# [Your instructions]
Copy out the lines that have "scene" in them.

# [Supplied material]
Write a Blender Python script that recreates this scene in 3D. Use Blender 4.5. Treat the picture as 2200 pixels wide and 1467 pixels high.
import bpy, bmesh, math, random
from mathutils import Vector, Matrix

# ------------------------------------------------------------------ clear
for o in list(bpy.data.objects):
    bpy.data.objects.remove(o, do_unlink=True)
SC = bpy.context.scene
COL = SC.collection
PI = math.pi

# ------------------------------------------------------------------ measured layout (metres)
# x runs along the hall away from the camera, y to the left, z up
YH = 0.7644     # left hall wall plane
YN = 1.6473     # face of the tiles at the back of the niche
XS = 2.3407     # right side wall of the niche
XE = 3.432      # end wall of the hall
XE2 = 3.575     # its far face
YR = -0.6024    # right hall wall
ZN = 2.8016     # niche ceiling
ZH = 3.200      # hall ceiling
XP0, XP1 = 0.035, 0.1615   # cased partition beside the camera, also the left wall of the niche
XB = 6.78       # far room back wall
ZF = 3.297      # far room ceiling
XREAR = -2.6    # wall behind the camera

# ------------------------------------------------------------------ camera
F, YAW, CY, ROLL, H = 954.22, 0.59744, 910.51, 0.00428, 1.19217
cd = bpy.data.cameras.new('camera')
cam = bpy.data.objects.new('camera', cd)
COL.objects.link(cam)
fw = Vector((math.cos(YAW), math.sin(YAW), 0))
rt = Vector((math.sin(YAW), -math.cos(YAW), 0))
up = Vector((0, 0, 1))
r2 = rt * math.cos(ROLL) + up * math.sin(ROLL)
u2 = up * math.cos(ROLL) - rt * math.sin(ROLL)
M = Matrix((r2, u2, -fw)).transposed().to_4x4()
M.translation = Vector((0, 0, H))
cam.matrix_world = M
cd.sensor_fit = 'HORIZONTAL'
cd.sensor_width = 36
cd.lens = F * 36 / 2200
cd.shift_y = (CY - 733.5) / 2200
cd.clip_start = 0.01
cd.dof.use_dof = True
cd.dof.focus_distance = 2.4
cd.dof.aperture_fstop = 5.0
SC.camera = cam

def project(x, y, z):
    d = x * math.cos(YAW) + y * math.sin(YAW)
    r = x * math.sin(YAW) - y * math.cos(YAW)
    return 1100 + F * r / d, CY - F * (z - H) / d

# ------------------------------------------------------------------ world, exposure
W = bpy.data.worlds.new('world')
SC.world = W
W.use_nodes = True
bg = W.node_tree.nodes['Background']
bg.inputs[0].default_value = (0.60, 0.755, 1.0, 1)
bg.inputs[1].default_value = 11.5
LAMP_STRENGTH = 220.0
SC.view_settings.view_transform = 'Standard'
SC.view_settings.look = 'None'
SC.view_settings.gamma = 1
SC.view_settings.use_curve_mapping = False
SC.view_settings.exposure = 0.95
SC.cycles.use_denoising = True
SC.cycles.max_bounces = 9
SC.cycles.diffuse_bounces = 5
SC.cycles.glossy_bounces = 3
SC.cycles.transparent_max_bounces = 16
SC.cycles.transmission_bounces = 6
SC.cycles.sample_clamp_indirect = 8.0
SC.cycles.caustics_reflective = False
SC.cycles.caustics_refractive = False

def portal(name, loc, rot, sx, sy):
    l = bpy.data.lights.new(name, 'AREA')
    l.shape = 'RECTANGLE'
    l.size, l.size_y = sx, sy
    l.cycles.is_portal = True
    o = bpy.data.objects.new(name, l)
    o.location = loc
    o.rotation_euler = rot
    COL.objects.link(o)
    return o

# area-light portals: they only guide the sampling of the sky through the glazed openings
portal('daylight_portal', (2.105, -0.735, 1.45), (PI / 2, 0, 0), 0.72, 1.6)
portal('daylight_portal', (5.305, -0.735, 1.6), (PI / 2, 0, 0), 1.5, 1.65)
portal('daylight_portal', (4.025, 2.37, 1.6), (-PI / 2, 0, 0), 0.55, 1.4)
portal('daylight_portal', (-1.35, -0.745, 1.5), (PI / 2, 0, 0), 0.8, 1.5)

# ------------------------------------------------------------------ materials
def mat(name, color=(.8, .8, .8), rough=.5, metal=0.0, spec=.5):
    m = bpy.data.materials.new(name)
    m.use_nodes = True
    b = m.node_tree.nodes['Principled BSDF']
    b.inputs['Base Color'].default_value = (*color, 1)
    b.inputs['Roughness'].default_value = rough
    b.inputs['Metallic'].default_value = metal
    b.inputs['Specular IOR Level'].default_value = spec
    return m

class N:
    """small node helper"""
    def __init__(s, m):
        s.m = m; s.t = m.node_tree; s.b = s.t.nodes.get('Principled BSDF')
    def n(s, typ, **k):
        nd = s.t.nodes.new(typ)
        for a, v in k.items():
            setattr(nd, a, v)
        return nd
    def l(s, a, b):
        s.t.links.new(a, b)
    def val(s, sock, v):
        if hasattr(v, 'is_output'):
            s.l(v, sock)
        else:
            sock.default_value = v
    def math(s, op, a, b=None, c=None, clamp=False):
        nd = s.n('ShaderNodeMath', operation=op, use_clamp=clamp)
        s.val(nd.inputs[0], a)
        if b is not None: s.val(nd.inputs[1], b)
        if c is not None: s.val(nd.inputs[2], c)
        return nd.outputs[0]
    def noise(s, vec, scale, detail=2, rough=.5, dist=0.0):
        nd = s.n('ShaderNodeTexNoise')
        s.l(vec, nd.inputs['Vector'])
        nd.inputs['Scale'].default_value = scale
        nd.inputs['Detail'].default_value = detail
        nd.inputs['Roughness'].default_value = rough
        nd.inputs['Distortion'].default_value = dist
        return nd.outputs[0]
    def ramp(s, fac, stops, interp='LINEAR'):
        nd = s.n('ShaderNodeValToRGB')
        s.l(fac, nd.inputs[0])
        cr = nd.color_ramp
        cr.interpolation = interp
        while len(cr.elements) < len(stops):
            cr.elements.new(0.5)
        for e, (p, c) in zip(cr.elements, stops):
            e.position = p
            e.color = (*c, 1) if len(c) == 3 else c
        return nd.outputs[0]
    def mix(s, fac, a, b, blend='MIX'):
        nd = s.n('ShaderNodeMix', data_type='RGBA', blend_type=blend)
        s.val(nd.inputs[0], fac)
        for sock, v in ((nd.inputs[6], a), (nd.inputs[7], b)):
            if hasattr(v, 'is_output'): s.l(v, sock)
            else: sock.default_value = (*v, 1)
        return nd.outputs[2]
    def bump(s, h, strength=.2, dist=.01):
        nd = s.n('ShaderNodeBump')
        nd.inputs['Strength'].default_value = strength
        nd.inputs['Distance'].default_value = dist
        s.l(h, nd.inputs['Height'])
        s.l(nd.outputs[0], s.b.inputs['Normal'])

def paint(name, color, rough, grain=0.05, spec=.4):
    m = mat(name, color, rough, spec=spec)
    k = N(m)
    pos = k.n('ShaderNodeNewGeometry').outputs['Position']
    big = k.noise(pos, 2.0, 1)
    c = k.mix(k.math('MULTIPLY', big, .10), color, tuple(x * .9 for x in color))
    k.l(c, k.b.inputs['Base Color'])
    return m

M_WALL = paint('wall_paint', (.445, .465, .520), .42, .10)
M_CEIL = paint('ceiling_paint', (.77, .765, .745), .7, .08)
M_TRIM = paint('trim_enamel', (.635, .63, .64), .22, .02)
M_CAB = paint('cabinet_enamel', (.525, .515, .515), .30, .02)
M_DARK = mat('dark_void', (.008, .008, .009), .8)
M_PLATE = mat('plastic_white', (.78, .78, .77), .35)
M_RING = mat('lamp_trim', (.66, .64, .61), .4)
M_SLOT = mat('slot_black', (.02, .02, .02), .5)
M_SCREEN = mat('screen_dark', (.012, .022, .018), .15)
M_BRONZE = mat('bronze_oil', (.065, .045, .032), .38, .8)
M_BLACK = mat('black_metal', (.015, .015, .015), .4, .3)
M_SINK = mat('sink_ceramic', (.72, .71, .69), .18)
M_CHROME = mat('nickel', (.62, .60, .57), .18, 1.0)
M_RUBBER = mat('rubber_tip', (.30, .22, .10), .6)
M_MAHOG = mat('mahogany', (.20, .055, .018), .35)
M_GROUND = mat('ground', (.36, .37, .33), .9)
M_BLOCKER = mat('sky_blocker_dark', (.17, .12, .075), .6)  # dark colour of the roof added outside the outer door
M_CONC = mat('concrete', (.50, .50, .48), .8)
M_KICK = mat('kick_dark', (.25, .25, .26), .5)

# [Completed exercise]
Write a Blender Python script that recreates this scene in 3D. Use Blender 4.5. Treat the picture as 2200 pixels wide and 1467 pixels high.
SC = bpy.context.scene